Excerpt: Art Effects

The following is an excerpt from Art Effects: Image, Agency, and Ritual in Amazonia (Nebraska, 2020) by Carlos Fausto, translated by David Rodgers.

Introduction: The Smirk

There used to be a time when we knew. We used to believe that when the text said, “On the table stood a glass of water,” there was indeed a table, and a glass of water on it, and we had only to look in the word- mirror of the text to see them. But all that has ended. The word- mirror is broken, irreparably, it seems.

— J. M. Coetzee, Elizabeth Costello

The miraculous object has an effectiveness that proceeds as if the original body were present; but the difficulty lies in cognitively grasping that “as if.”

— D. Freedberg, The Power of Images

The origin of this book is the culture shock I experienced when I began a new research project at the end of the 1990s. I had already completed my thesis on the Parakanã, a Tupi- Guarani people inhabiting the dense forest of the Xingu-Tocantins interfluve in the state of Pará, Brazil. Highly egalitarian and mobile, the Parakanã lived in camp-like villages, somewhat improvised and haphazard in form. Their diet centered on the consumption of large land mammals, hunted during long trekking expeditions in the forest, complemented by a rudimentary horticulture. Their few artifacts were made as needed and possessed a limited temporal existence—the only items of material culture with a longer life span and requiring more time and skill to manufacture were bows and arrows. I had lived with the Parakanã for around a year and a half and their world had become my Amazonia—an Amazonia that I had reencountered to varying degrees in the literature and in conversations with my fellow students at the Museu Nacional in Rio de Janeiro.
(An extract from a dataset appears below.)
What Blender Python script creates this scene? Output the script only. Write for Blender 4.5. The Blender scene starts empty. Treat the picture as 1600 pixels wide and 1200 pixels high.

In 1998 I visited the Kuikuro of the Upper Xingu for the first time. On arriving, I was faced with a circular village with houses distributed around an immense plaza. In the center stood a single construction, entry to which was barred to women. Everything contrasted with my previous experience: the redness of the soil, the sky-blue horizon, the exclusive fish diet, the profusion of artifacts, the frequency of ritual events. Not a day went by without some ceremonial activity: food was offered to the spirits on the plaza, quintets of flautists toured the ring of houses, young people trained to wrestle in the heat of the afternoon, women with heavy bead necklaces danced at the end of day, the chief greeted foreign messengers with a formulaic speech. In the Upper Xingu there were as many artifacts as one could imagine: various types of masks, effigies, musical instruments, basketry, pottery, body adornments—and, of course, all of these associated with stories, myths, rites, songs, and ways of making. Confronted with this new landscape, I invented (in Wagner’s sense) Kuikuro culture in contrast not to my own but to that of the Parakanã. My Amazonia, the one I thought I knew, fragmented, proving more diverse than I had ever imagined.

I had absorbed the image then prevailing of Amazonia as a region uniformly poor in artifacts and possessing a low objectification of social relations—a regional characteristic that apparently justified the idealism of which Africanists accused us (Taylor 1984). This image, though, was of little pertinence in the Upper Xingu case. I soon realized that I lacked the instruments to describe what was happening before my very eyes. So I set myself the task of studying the anthropology of art and ritual. The steps that I took along this path were determining factors in writing, somewhat belatedly, this book. Art Effects was born from the recognition of my ignorance and the efforts to remedy it.